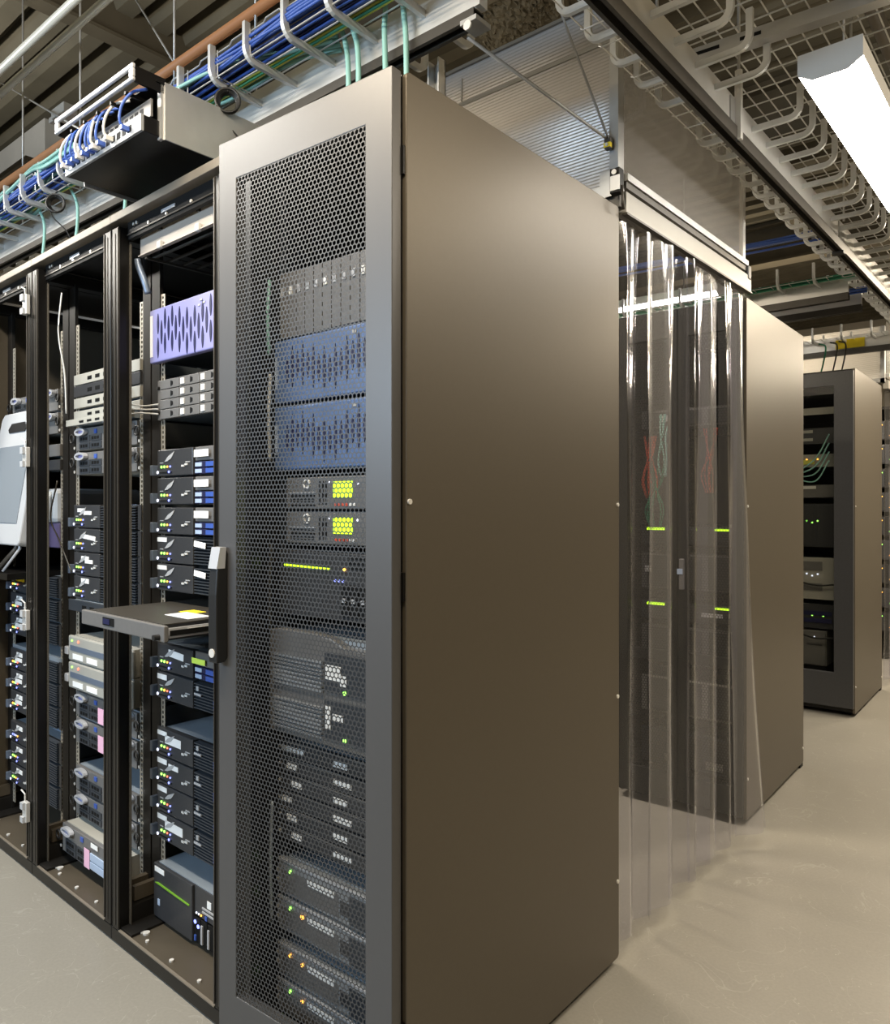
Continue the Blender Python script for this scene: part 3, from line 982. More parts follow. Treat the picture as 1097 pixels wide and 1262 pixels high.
desktop_unit(0.812, 0.098, 'upper silver desktop unit in the middle rack, left of the drawer')
desktop_unit(0.708, 0.102, 'lower silver desktop unit in the middle rack, below its twin')
server_handle(XB, 0.600, 'handled server right below the silver desktop units', G2, 0.094, stick='sticker_pink')
server_handle(XB, 0.497, 'second handled server below the silver desktop units', G2, 0.098, stick='sticker_pink')
server_handle(XB, 0.315, 'handled server with a bare steel lid below the gap, middle rack', G2, 0.097)
server_handle(XB, 0.220, 'handled server resting just above the cream-lidded one, middle rack', G2, 0.092)
server_handle(XB, 0.095, 'cream-lidded handled server with pink label, bottom of the middle rack', G2, 0.110, 'cream', 'sticker_pink', 0.05)

# rack at the left edge
server_handle(XC, 1.783, 'upper handled server in the leftmost rack, above the monitor', G2, 0.090)
server_handle(XC, 1.690, 'lower handled server in the leftmost rack, behind the monitor top', G2, 0.088)
slim_unit(XC, 1.600, 'black slim switch below the handled servers in the leftmost rack', 'slim units in the leftmost rack', 0.05, 'bezel_grey', leds=4)
slim_unit(XC, 1.545, 'dark slim unit behind the monitor in the leftmost rack', 'slim units in the leftmost rack', 0.043, 'bezel_dark', leds=3)
t = rthing('storage_box', 'purple box seen between rails behind the leftmost monitor', 'box', RW(XC, MP, 1.232), RA)
pbox('body', 'purple_box', t, -0.217, 0.217, 0.0, 0.45, 0.0, 0.10, bevel=0.004)
pbox('lid', 'white_plastic', t, -0.05, 0.217, -0.01, 0.35, 0.10, 0.24, bevel=0.02)
MB().tube([(0.12, -0.012, 0.12), (0.115, -0.022, 0.14), (0.115, -0.022, 0.20), (0.12, -0.012, 0.22), (0.165, -0.012, 0.22), (0.17, -0.022, 0.20), (0.17, -0.022, 0.14), (0.165, -0.012, 0.12)], 0.008, 8, True, (0, 1, 0)).build('handle', 'cable_white', t, smooth=True)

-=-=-

Leave out the pictures and repeat the lines from the start of the material through the line with "server_handle(XB, 0.095, 'cream-lidded", inclusive.

FINISHED EXERCISE
Continue the Blender Python script for this scene: part 3, from line 982. More parts follow. Treat the picture as 1097 pixels wide and 1262 pixels high.
desktop_unit(0.812, 0.098, 'upper silver desktop unit in the middle rack, left of the drawer')
desktop_unit(0.708, 0.102, 'lower silver desktop unit in the middle rack, below its twin')
server_handle(XB, 0.600, 'handled server right below the silver desktop units', G2, 0.094, stick='sticker_pink')
server_handle(XB, 0.497, 'second handled server below the silver desktop units', G2, 0.098, stick='sticker_pink')
server_handle(XB, 0.315, 'handled server with a bare steel lid below the gap, middle rack', G2, 0.097)
server_handle(XB, 0.220, 'handled server resting just above the cream-lidded one, middle rack', G2, 0.092)
server_handle(XB, 0.095, 'cream-lidded handled server with pink label, bottom of the middle rack', G2, 0.110, 'cream', 'sticker_pink', 0.05)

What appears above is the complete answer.